**The task**
From the listing that follows, extract every line and set it down unaltered.

**Data provided**
►

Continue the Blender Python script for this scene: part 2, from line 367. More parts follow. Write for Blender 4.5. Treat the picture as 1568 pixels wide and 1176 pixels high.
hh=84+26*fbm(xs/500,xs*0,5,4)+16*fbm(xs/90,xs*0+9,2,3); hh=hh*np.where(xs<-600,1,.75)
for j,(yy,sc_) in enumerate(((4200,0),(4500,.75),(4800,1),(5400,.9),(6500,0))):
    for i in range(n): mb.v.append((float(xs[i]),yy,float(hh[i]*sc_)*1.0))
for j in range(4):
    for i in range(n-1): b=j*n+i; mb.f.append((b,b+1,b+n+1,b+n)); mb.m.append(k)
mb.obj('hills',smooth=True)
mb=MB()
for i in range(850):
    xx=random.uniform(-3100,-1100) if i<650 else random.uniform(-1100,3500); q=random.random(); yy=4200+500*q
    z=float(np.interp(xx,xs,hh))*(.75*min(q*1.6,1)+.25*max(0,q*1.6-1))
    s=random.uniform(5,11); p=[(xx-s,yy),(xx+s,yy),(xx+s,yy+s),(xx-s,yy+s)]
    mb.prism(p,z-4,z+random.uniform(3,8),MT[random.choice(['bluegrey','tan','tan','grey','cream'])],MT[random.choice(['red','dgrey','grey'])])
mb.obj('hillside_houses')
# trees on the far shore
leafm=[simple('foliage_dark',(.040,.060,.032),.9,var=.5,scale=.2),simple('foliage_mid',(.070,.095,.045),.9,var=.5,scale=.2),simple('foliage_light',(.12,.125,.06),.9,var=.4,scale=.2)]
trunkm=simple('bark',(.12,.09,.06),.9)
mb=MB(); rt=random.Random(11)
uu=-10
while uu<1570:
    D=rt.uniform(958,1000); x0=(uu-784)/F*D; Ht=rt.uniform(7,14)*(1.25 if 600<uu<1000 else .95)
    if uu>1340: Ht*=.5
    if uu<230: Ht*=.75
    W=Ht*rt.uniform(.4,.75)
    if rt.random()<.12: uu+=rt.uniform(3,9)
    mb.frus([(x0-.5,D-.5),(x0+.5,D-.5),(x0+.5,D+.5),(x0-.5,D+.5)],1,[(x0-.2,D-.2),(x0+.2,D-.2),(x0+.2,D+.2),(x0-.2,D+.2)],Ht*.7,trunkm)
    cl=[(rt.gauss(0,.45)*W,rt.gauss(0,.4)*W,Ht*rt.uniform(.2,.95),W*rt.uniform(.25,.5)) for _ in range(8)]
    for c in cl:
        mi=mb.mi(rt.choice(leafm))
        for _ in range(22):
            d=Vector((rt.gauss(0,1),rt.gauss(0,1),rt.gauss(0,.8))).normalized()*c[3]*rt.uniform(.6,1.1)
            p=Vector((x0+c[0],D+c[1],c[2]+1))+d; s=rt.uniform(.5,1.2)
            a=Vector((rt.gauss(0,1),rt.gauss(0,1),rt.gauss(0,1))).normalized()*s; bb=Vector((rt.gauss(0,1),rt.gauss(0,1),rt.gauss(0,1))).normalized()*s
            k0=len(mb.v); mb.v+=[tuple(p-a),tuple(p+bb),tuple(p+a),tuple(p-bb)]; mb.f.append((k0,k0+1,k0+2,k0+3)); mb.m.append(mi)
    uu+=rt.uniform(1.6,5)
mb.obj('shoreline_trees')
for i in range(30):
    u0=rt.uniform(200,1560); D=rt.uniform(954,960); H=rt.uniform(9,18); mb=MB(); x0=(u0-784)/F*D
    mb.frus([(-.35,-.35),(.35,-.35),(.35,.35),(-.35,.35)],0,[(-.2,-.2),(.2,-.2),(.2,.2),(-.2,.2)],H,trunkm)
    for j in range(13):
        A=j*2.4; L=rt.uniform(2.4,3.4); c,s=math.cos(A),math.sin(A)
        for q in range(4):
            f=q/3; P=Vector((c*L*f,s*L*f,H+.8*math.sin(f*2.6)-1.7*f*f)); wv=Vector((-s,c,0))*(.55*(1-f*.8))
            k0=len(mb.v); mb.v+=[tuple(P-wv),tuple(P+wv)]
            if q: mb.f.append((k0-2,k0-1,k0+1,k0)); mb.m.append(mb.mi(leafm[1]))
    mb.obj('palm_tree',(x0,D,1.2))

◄

**Exercise solution**
Continue the Blender Python script for this scene: part 2, from line 367. More parts follow. Write for Blender 4.5. Treat the picture as 1568 pixels wide and 1176 pixels high.
hh=84+26*fbm(xs/500,xs*0,5,4)+16*fbm(xs/90,xs*0+9,2,3); hh=hh*np.where(xs<-600,1,.75)
for j,(yy,sc_) in enumerate(((4200,0),(4500,.75),(4800,1),(5400,.9),(6500,0))):
    for i in range(n): mb.v.append((float(xs[i]),yy,float(hh[i]*sc_)*1.0))
for j in range(4):
    for i in range(n-1): b=j*n+i; mb.f.append((b,b+1,b+n+1,b+n)); mb.m.append(k)
mb.obj('hills',smooth=True)
mb=MB()
for i in range(850):
    xx=random.uniform(-3100,-1100) if i<650 else random.uniform(-1100,3500); q=random.random(); yy=4200+500*q
    z=float(np.interp(xx,xs,hh))*(.75*min(q*1.6,1)+.25*max(0,q*1.6-1))
    s=random.uniform(5,11); p=[(xx-s,yy),(xx+s,yy),(xx+s,yy+s),(xx-s,yy+s)]
    mb.prism(p,z-4,z+random.uniform(3,8),MT[random.choice(['bluegrey','tan','tan','grey','cream'])],MT[random.choice(['red','dgrey','grey'])])
mb.obj('hillside_houses')
# trees on the far shore
leafm=[simple('foliage_dark',(.040,.060,.032),.9,var=.5,scale=.2),simple('foliage_mid',(.070,.095,.045),.9,var=.5,scale=.2),simple('foliage_light',(.12,.125,.06),.9,var=.4,scale=.2)]
trunkm=simple('bark',(.12,.09,.06),.9)
mb=MB(); rt=random.Random(11)
uu=-10
while uu<1570:
    D=rt.uniform(958,1000); x0=(uu-784)/F*D; Ht=rt.uniform(7,14)*(1.25 if 600<uu<1000 else .95)
    if uu>1340: Ht*=.5
    if uu<230: Ht*=.75
    W=Ht*rt.uniform(.4,.75)
    if rt.random()<.12: uu+=rt.uniform(3,9)
    mb.frus([(x0-.5,D-.5),(x0+.5,D-.5),(x0+.5,D+.5),(x0-.5,D+.5)],1,[(x0-.2,D-.2),(x0+.2,D-.2),(x0+.2,D+.2),(x0-.2,D+.2)],Ht*.7,trunkm)
    cl=[(rt.gauss(0,.45)*W,rt.gauss(0,.4)*W,Ht*rt.uniform(.2,.95),W*rt.uniform(.25,.5)) for _ in range(8)]
    for c in cl:
        mi=mb.mi(rt.choice(leafm))
        for _ in range(22):
            d=Vector((rt.gauss(0,1),rt.gauss(0,1),rt.gauss(0,.8))).normalized()*c[3]*rt.uniform(.6,1.1)
            p=Vector((x0+c[0],D+c[1],c[2]+1))+d; s=rt.uniform(.5,1.2)
            a=Vector((rt.gauss(0,1),rt.gauss(0,1),rt.gauss(0,1))).normalized()*s; bb=Vector((rt.gauss(0,1),rt.gauss(0,1),rt.gauss(0,1))).normalized()*s
            k0=len(mb.v); mb.v+=[tuple(p-a),tuple(p+bb),tuple(p+a),tuple(p-bb)]; mb.f.append((k0,k0+1,k0+2,k0+3)); mb.m.append(mi)
    uu+=rt.uniform(1.6,5)
mb.obj('shoreline_trees')
for i in range(30):
    u0=rt.uniform(200,1560); D=rt.uniform(954,960); H=rt.uniform(9,18); mb=MB(); x0=(u0-784)/F*D
    mb.frus([(-.35,-.35),(.35,-.35),(.35,.35),(-.35,.35)],0,[(-.2,-.2),(.2,-.2),(.2,.2),(-.2,.2)],H,trunkm)
    for j in range(13):
        A=j*2.4; L=rt.uniform(2.4,3.4); c,s=math.cos(A),math.sin(A)
        for q in range(4):
            f=q/3; P=Vector((c*L*f,s*L*f,H+.8*math.sin(f*2.6)-1.7*f*f)); wv=Vector((-s,c,0))*(.55*(1-f*.8))
            k0=len(mb.v); mb.v+=[tuple(P-wv),tuple(P+wv)]
            if q: mb.f.append((k0-2,k0-1,k0+1,k0)); mb.m.append(mb.mi(leafm[1]))
    mb.obj('palm_tree',(x0,D,1.2))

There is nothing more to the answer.